**Data provided:**

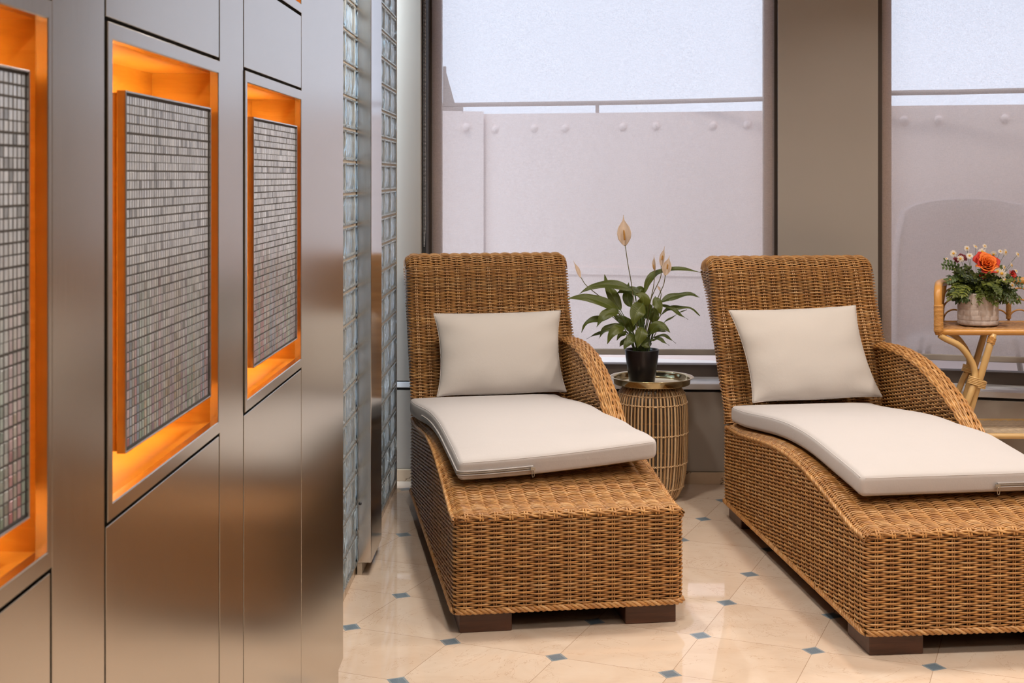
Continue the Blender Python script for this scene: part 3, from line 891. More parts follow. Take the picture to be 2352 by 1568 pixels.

==

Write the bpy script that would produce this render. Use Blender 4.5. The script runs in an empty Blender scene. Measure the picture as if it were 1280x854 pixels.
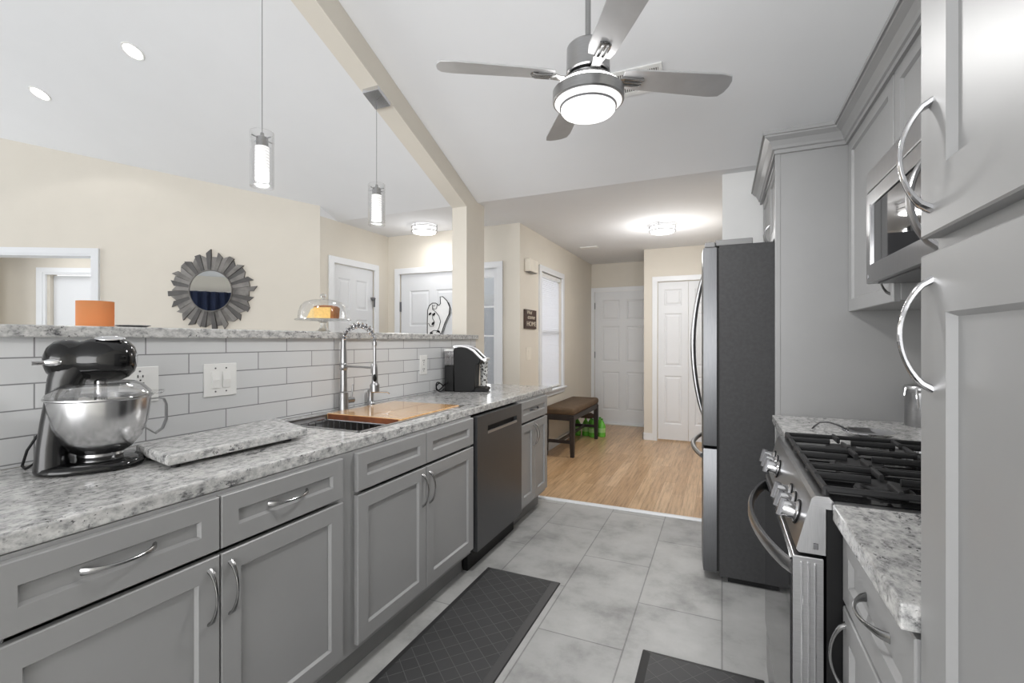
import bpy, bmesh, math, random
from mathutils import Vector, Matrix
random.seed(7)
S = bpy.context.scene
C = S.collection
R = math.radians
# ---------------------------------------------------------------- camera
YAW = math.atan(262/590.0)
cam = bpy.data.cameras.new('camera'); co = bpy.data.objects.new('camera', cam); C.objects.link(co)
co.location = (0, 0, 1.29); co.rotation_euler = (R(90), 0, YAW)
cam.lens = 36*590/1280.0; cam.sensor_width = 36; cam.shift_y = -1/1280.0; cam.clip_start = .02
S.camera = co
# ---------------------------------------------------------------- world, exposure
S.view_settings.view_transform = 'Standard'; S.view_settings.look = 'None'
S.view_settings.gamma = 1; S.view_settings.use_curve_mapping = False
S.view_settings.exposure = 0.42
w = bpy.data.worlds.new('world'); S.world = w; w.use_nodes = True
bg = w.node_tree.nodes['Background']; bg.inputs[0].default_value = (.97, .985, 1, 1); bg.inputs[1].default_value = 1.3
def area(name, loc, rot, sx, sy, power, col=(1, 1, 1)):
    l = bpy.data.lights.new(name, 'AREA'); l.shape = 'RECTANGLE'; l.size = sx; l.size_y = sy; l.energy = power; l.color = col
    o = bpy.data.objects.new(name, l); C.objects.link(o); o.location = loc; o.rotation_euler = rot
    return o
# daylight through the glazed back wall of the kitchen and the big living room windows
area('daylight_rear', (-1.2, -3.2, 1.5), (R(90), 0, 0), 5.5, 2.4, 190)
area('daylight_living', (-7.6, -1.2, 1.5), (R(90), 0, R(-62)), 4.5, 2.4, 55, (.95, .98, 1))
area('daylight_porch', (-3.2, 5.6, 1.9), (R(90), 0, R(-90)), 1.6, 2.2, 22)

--

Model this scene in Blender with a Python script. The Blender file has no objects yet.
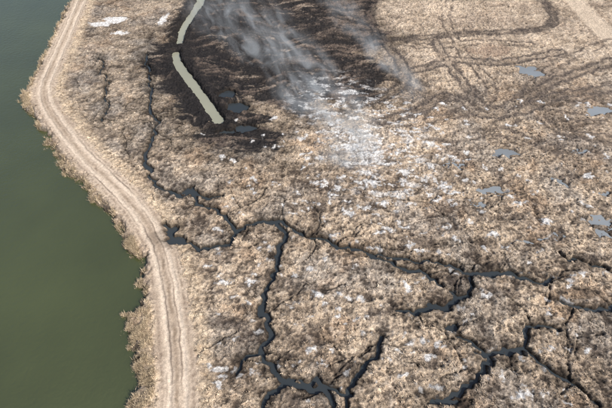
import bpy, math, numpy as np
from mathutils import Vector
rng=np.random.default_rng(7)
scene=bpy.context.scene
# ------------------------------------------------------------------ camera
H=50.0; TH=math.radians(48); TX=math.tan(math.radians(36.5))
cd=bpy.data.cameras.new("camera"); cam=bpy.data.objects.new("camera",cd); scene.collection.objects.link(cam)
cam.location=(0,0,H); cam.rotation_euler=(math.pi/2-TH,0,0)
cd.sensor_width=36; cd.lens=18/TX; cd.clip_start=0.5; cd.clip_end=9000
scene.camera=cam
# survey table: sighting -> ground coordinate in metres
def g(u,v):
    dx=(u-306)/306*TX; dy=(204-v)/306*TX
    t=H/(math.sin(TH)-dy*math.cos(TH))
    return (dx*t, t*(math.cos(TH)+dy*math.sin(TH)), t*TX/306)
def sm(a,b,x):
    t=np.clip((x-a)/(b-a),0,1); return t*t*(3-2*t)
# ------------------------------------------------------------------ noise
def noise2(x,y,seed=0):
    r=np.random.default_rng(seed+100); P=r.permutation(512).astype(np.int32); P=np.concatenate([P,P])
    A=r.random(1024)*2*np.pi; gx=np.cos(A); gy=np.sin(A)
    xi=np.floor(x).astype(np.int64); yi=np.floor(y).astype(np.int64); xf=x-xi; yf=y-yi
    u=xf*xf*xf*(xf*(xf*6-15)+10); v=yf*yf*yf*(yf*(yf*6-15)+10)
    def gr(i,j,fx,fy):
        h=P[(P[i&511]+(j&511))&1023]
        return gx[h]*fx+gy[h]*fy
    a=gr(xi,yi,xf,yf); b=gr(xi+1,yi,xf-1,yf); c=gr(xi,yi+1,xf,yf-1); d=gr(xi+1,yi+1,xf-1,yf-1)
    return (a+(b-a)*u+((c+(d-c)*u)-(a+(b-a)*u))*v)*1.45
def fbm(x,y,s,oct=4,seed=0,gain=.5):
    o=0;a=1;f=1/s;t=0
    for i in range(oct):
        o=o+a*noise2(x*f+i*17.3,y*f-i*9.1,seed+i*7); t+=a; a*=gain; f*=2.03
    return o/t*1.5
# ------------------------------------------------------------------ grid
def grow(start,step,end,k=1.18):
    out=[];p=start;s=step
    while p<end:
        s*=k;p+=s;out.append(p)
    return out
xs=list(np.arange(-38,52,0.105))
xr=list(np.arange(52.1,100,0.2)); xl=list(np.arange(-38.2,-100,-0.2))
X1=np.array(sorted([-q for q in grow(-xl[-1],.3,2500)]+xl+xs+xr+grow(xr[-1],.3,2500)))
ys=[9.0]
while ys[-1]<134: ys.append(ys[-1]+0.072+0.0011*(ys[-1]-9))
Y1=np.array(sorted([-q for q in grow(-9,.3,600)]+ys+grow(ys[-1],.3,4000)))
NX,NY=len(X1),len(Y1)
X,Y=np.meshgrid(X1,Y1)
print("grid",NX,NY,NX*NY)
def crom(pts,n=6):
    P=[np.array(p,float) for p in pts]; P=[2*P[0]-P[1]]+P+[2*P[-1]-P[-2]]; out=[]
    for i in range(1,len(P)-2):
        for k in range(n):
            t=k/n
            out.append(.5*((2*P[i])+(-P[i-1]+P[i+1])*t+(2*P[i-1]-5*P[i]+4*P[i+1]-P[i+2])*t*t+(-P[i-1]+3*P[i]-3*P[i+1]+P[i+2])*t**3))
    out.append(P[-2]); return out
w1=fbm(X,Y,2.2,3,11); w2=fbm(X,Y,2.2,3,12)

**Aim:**
Write down every line of the data above that includes the string "script".

**Worked answer:**
Continue the Blender Python script for this scene: part 3, from line 891. More parts follow. Take the picture to be 2352 by 1568 pixels.
Write the bpy script that would produce this render. Use Blender 4.5. The script runs in an empty Blender scene. Measure the picture as if it were 1280x854 pixels.
Model this scene in Blender with a Python script. The Blender file has no objects yet.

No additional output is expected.